Frei Gilvander, da Comissão Pastoral da Terra relembra que a primeira CPI que aconteceu na Assembleia Legislativa de Minas Gerais foi sobre a mineração da Serra do Curral, o que prova que o meio ambiente está em risco há muito tempo pelas mineradoras e que a sociedade precisa mudar a sua mentalidade com relação a água. “Nós temos muito o que aprender com os povos tradicionais, entre os quais estão os nossos parentes indígenas, que não olham a água apenas como um recurso hídrico. Eu fico muito indignado quando ouço militantes socioambientais se referindo à água como recurso hídrico. A água é muito mais do que um recurso econômico. É fonte de vida. A gente tem que observar a sua dimensão espiritual, mística da água”, explica Frei Gilvander.

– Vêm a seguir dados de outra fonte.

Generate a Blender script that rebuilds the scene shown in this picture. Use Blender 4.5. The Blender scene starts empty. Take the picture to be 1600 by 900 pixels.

Com a proposta de reunir milhares de pessoas em um seminário que será realizado entre agosto e setembro desse ano com foco em debater a mineração predatória, o presidente do CBH Rio das Velhas, Marcus Vinicius Polignano, vê como urgente a necessidade de barrar o modelo que é praticado na mineração atualmente. “Qual o ambiente que a gente quer? Um ambiente que vai produzir água e cidadania ou o ambiente que vai gerar esse cenário que está posto? Ou a mineração vai ter que mudar a sua história ou nós é que vamos ter que mudar o local da nossa história. É uma opção que a sociedade vai ter que fazer”, aponta o presidente.
Ainda de acordo com Polignano, o Comitê já tentou decretar duas vezes a situação de conflito pelo uso da água em Belo Horizonte e Região Metropolitana, porém, mesmo com apresentação de estudos, o IGAM (Instituto Mineiro de Gestão das Águas) não acatou o pedido. Ele sugeriu então que os vereadores que compõem a CPI das Barragens reforcem o pedido no relatório da Comissão.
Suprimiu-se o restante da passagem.